No more blues! GenAI will create new jobs in Indian IT industry

Major IT services companies like Tata Consultancy Services, Infosys and Wipro showed a fall in their headcount for FY24, marking the first time in over 20 years that their employee base had shrunk. These firms witnessed a combined reduction of around 64,000 employees for FY24. For the quarter ended March, the fall was around 13,000. According to management commentary, slow ramp up of projects, more number of people on the bench and a tough demand environment are prompting them to reduce their headcount. Moreover, they are now focussed on improving employee utilisation levels in order to improve productivity.

While TCS has started fresher hiring through campus placement, the other two top remain non-committal about hiring freshers in FY25. Most importantly, all these companies have given no concrete response on how generative AI is changing the hiring landscape. During analyst calls, some company officials said that Gen AI is helping them to automate processes, thus, reducing the need for human interface. So, without spelling out the impact of GenAI on employee count, the companies are saying that it is making inroads into the hiring landscape.

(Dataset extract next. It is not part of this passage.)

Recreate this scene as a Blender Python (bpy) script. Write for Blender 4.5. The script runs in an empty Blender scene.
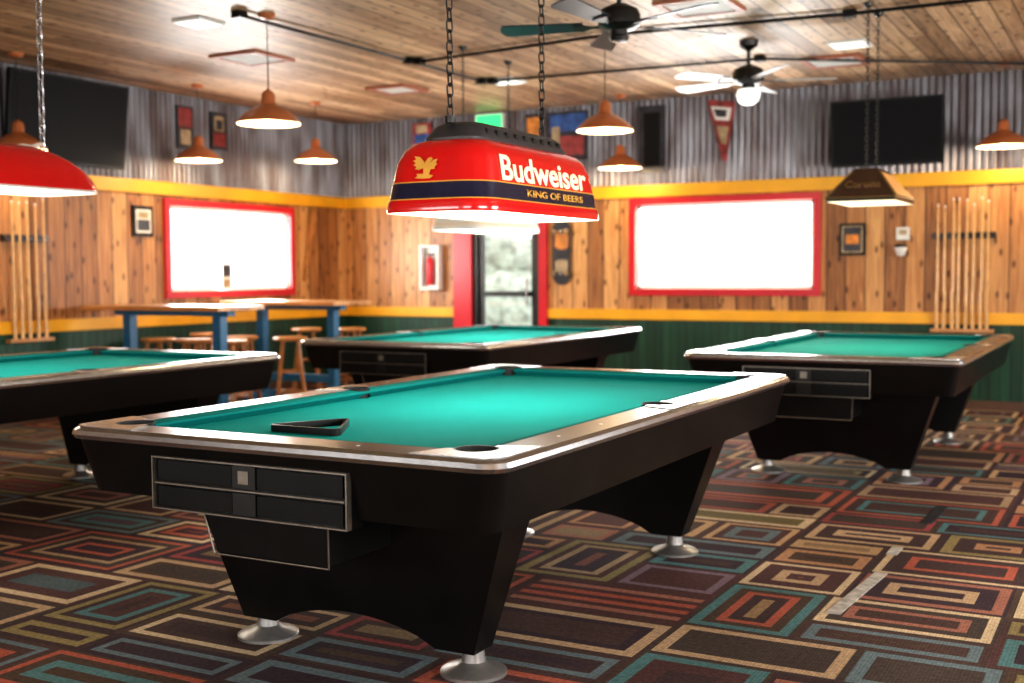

However, all three agreed that GenAI will not impact the employee numbers in the near-term though it is difficult to gauge its impact in the medium-term given the nascent nature of this technology. Against the backdrop of the ongoing debate on GenAI and its impact on IT firms, it can be safely assumed that this novel technology is slowly penetrating into the hiring landscape. Some experts opined that currently the productivity gain from GenAI adoption is around 8-10 per cent, which is likely to increase to 25-30 per cent in the coming years.

This productivity gain will come through automation, which will replace people. So, the relationship between revenue growth and employee count will diverge further over the years, although HR experts are not sure about how this will pan out. While some see it as a phenomenon of machine replacing man, others consider it as yet another technological breakthrough that will actually create new jobs. The dominating argument is that GenAI will replace jobs at the lower end but will create more number of job roles pertaining to the higher skillset.

Though how GenAI will impact hiring is anybody’s guess, past technology cycles show that the technology industry has added more hands to its existing employee base than shedding staffers following the advent of any new technology. This happened from the dot com bust days to fast adoption of cloud computing. Therefore, any fears about job losses in the IT industry should be carefully calibrated.

Each and every technological breakthrough reduces workload for some and creates work for others. And GenAI may not be an exception to this trend. It is likely to create more skilled engineers at the higher end. On that count, the country’s IT industry’s focus on reskilling of its employees on GenAI domain is a welcome move. As it is, India has already emerged as a top AI-talent hub, which is poised to take pole position in the GenAI space, sooner than later.